EXERCISE OBJECTIVE =
Pick out the lines below with "renderer" and list them.

DATA PROVIDED =
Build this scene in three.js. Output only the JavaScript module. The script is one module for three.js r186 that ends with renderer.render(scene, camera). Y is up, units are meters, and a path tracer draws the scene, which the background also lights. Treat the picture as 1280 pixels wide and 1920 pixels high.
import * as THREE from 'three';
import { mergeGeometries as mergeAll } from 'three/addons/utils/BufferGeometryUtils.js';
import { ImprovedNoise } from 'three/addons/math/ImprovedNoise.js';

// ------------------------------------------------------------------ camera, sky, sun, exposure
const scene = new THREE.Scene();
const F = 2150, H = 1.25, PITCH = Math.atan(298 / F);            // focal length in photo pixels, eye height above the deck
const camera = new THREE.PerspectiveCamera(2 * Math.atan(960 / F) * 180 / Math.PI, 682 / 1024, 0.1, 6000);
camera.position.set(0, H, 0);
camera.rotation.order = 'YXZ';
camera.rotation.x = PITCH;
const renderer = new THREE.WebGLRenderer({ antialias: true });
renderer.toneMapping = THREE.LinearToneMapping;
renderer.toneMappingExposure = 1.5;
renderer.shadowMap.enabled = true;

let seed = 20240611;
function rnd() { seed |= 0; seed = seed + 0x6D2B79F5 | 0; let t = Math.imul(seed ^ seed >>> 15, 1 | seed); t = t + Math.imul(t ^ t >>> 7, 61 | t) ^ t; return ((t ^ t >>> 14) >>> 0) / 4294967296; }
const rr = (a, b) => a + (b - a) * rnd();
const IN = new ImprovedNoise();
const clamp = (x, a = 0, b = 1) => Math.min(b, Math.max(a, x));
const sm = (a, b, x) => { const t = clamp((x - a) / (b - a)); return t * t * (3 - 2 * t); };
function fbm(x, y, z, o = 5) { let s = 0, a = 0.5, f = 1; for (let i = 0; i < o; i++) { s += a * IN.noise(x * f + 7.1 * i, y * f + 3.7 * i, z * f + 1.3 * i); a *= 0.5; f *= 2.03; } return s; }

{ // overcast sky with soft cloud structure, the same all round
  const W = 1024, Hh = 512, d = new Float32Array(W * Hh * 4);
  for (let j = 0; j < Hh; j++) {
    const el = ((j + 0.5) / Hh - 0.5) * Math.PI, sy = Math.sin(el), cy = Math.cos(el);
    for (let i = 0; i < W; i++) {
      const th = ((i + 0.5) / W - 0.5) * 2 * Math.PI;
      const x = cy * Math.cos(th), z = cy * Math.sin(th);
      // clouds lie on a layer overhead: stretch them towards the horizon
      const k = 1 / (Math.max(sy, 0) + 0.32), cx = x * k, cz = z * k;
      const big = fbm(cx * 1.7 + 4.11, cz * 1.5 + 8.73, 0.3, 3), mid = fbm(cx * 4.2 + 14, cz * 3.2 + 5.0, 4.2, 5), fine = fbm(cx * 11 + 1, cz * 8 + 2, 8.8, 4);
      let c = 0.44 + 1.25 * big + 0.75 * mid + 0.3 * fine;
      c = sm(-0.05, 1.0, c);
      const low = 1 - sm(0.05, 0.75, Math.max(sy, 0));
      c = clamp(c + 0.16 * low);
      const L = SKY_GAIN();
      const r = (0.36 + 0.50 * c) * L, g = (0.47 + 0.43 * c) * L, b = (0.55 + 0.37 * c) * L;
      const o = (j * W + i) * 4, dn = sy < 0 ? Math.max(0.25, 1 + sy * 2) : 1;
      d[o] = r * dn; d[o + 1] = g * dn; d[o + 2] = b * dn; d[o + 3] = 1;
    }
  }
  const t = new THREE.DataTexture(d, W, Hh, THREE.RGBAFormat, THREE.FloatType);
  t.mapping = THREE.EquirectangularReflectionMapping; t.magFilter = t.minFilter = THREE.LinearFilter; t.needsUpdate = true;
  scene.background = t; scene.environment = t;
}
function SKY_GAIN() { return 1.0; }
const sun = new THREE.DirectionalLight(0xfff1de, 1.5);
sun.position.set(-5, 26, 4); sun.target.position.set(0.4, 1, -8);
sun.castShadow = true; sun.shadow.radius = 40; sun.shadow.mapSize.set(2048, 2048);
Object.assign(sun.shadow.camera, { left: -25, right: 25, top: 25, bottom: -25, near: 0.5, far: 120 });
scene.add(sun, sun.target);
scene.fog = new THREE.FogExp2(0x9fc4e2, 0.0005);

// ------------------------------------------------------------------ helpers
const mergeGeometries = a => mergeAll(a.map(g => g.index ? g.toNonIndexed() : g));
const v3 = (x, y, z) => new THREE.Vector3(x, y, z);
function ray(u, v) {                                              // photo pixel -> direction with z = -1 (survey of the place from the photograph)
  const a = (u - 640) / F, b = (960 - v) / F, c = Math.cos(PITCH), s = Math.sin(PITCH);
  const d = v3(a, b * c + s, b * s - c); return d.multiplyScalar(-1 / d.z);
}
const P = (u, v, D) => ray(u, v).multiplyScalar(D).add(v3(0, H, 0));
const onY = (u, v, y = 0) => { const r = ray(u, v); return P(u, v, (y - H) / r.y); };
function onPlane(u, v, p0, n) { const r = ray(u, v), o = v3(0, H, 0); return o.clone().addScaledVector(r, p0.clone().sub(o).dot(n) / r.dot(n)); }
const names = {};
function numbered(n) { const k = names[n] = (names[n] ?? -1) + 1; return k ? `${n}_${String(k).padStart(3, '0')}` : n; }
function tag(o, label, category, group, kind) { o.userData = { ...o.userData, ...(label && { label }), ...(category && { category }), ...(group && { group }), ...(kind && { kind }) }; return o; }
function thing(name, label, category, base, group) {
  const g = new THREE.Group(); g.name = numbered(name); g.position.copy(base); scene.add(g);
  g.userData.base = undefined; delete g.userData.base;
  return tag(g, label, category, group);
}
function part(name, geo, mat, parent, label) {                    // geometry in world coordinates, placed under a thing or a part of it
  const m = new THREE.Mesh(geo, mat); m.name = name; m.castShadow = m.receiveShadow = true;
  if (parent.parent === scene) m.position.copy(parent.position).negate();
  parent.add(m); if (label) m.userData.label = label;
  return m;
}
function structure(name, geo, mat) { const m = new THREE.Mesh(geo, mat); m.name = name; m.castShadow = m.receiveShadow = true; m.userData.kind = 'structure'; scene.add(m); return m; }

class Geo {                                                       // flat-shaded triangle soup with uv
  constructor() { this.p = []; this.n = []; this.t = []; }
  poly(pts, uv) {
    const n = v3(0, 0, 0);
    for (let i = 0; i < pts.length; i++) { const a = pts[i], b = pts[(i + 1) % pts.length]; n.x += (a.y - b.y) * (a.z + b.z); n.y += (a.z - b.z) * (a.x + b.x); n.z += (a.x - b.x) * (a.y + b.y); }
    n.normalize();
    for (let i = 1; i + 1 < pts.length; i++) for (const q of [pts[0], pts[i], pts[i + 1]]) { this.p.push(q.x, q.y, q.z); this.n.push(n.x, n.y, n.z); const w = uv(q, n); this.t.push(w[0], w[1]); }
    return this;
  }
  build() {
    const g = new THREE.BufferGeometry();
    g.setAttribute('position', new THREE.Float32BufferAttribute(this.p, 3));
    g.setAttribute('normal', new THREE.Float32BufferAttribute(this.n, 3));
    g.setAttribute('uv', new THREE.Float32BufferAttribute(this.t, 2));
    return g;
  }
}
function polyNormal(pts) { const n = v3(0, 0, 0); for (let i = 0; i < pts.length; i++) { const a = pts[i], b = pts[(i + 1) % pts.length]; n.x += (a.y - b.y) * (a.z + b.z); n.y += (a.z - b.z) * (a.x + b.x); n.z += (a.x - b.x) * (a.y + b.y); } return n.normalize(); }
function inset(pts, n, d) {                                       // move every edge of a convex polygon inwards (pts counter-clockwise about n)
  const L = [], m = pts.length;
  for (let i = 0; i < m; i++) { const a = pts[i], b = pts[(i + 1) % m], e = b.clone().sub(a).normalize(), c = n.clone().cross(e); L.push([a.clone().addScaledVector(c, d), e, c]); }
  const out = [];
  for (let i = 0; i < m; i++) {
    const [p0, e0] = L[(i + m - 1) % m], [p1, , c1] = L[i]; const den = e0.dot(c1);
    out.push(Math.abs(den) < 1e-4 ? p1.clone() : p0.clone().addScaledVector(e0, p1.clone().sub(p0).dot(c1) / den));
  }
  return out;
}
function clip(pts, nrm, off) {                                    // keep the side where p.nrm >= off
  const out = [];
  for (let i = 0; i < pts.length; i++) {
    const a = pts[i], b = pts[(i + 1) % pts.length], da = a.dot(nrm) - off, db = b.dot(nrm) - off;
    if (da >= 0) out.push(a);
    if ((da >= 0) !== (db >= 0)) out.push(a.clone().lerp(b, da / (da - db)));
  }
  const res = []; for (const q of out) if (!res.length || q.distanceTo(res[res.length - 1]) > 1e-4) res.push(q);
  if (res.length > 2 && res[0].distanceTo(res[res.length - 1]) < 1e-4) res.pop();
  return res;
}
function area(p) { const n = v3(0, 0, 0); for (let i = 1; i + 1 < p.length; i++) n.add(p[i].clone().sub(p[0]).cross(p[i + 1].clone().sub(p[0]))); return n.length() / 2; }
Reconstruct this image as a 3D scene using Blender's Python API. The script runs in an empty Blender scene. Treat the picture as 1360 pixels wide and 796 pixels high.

THE OUTPUT =
Build this scene in three.js. Output only the JavaScript module. The script is one module for three.js r186 that ends with renderer.render(scene, camera). Y is up, units are meters, and a path tracer draws the scene, which the background also lights. Treat the picture as 1280 pixels wide and 1920 pixels high.
const renderer = new THREE.WebGLRenderer({ antialias: true });
renderer.toneMapping = THREE.LinearToneMapping;
renderer.toneMappingExposure = 1.5;
renderer.shadowMap.enabled = true;